CERT 15 105 MINS ENGLISH/SUBTITLES ***

The time is late 70s Haiti, poverty is everywhere, Baby Doc Duvalier and his thugs rule by fear and murder, and holidaying women are soaking up the sun at a beachside hotel and indulging their sexual frustrations in the lithe bodies and sensual pleasures of the local youthful gigolos, fooling themselves they've found romance and perhaps even love.

The main attraction is Legba (Menothy Cesar), a handsome ebony skinned 18-year-old whom French professor and resort doyenne Ellen (Charlotte Rampling) regards as her personal room service. Canadian Sue (Louise Portal) has her own beach toy boy and offers no threat, but then along comes fortysome-thing recent divorcee Brenda (Karen Young) who, three years ago, experienced her first orgasm at Legba's hands and has returned to repeat the experience.

Inevitably, given the erotic, economic and political climate, tragedy will eventually rear its head.

Punctuating the narrative with a telling monologue by each of the women and a fourth from the hotel's wise aged native maitre d', the film's undeniably stylishly crafted and well acted, Rampling and Young both adept at signalling their characters' vulnerabilities, insecurities and selfishly manipulative tendencies.

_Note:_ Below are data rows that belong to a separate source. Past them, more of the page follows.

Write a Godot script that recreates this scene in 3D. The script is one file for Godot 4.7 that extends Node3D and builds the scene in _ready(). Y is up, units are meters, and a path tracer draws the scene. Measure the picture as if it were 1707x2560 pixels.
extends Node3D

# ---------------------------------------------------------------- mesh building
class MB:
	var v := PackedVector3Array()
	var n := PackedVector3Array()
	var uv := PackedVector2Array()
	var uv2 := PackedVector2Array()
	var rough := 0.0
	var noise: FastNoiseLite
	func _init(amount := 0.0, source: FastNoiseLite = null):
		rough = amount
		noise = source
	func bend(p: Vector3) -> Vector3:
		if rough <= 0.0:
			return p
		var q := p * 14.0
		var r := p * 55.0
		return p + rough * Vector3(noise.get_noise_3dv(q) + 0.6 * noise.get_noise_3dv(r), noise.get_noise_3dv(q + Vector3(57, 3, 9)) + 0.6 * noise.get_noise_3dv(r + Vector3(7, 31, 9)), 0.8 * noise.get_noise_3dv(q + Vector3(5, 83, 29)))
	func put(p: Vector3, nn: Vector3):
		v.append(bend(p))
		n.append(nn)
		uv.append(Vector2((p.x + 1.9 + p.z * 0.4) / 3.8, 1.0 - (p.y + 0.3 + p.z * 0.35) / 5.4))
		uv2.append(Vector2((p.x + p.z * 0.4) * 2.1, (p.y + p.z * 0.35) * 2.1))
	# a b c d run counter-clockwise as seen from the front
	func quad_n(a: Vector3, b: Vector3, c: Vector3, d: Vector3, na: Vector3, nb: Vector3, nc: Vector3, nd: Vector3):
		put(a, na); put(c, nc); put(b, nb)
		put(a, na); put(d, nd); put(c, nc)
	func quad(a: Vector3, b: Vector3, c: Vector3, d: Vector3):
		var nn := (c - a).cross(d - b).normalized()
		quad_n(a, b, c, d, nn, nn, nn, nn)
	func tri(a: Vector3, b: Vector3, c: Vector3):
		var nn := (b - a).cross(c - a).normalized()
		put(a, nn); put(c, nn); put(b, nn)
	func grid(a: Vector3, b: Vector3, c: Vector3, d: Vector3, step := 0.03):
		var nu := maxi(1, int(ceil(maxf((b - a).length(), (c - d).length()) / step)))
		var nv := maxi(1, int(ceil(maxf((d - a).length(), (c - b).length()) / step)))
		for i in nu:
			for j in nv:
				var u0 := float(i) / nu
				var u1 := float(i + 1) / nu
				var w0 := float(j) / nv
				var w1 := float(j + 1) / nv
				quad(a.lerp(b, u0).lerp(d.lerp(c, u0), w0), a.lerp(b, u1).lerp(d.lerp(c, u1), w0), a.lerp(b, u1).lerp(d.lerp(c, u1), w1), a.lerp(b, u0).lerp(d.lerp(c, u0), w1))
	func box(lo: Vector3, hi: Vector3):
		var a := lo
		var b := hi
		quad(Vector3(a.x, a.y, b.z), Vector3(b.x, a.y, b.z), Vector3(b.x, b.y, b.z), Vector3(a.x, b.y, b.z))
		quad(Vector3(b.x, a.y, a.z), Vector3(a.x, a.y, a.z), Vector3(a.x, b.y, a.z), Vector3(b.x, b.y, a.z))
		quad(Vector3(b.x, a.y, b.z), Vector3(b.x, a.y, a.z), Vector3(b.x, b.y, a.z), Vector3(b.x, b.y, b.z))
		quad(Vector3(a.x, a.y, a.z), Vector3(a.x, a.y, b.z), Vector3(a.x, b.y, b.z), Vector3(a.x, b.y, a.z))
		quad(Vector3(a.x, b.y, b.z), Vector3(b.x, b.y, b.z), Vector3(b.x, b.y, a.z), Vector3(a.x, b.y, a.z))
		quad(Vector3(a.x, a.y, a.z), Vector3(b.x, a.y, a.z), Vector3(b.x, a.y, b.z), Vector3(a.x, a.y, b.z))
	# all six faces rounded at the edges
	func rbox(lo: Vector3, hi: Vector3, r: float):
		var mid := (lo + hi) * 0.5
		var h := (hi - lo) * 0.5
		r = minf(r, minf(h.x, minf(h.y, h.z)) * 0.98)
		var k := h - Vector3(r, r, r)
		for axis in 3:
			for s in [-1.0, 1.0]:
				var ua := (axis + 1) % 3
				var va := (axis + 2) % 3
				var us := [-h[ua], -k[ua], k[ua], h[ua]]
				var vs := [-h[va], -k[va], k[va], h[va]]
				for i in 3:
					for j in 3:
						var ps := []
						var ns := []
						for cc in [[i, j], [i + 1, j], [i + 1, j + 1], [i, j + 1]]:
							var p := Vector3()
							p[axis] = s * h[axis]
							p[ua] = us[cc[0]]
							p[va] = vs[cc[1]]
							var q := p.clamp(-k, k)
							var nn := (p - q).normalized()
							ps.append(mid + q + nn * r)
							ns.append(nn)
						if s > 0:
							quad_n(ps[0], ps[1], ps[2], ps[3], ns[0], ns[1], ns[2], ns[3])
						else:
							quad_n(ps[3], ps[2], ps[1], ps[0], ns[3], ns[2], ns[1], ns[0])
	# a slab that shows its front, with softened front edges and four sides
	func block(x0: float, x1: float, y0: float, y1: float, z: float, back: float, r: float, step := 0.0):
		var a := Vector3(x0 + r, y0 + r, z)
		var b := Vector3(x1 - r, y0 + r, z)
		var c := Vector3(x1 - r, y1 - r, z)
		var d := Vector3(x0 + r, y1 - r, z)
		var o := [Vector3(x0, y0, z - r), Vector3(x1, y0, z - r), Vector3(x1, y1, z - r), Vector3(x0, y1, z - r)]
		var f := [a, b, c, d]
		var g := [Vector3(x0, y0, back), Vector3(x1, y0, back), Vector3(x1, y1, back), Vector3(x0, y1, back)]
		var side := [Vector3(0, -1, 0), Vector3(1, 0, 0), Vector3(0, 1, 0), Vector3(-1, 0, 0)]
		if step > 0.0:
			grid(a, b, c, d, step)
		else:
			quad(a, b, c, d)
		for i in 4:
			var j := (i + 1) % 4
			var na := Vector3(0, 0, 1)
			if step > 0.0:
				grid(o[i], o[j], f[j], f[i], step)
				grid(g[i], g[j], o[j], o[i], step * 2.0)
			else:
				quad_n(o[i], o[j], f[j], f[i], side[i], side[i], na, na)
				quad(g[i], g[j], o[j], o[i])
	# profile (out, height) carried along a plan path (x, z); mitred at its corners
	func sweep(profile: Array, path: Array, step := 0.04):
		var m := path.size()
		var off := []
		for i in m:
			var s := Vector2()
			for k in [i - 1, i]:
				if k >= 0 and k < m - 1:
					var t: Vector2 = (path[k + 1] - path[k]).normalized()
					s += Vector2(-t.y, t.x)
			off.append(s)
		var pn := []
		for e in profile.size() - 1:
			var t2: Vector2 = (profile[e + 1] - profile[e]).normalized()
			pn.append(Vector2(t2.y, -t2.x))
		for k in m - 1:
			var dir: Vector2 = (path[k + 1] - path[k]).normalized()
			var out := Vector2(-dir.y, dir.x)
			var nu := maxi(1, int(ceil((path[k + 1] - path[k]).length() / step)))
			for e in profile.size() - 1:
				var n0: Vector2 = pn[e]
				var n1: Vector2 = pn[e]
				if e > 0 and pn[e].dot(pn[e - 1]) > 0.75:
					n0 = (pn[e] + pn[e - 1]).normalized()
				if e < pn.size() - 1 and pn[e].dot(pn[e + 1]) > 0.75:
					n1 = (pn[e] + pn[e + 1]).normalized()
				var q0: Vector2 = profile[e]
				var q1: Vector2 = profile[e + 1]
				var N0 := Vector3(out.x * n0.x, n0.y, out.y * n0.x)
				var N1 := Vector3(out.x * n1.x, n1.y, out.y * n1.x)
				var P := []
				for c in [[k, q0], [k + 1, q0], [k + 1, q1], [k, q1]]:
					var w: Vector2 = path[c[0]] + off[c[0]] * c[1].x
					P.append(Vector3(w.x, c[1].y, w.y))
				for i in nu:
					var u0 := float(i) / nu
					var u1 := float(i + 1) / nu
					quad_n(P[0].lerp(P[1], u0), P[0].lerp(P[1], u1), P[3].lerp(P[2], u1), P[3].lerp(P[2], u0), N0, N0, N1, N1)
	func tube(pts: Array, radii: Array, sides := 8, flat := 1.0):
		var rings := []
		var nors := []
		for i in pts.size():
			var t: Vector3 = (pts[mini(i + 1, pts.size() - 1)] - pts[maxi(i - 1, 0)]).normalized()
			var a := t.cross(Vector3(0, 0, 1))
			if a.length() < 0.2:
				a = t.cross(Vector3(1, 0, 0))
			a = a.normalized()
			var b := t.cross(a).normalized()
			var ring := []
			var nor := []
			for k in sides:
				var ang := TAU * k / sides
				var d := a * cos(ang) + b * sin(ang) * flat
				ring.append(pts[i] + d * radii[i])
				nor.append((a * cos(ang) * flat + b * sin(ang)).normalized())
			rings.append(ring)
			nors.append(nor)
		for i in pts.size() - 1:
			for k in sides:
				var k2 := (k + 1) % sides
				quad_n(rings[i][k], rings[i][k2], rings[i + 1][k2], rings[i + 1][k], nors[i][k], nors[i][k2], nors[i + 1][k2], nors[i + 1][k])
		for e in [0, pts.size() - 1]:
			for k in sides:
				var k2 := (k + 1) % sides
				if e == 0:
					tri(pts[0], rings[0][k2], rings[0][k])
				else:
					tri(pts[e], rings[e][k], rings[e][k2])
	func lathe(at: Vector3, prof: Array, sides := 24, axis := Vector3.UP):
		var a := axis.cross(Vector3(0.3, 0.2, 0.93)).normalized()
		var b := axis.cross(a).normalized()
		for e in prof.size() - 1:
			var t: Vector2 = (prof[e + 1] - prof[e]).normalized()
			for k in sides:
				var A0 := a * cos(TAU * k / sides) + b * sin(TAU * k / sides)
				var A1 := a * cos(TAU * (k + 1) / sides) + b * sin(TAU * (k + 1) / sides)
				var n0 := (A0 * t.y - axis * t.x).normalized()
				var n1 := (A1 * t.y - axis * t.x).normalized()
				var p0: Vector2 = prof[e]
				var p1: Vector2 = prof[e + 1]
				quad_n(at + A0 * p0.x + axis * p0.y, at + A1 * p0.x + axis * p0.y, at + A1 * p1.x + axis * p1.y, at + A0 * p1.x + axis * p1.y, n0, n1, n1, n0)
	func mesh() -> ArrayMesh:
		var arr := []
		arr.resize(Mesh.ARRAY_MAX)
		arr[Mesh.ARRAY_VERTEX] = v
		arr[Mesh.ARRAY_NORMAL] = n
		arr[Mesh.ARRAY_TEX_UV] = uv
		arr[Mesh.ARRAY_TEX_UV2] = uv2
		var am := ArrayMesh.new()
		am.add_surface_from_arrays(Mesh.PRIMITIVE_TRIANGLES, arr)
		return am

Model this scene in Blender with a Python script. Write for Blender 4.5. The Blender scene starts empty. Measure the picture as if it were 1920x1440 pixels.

But, director Laurent Cantet's attempt to weave a neo-colonialist metaphor about Third World exploitation and commoditisation stumbles awkwardly with a gratuitous chase scene to inject some action and the contrived third act ramifications of the women's tug of war.

More fatally though, it not only remains at an emotional distance but, by refusing to give Legba a voice of his own renders him an obscure object of desire, skewing the film less towards Claire Denis' sociopolitically similar Chocolat and more akin to the sexually-heated melodramatics of Night of the Iguana.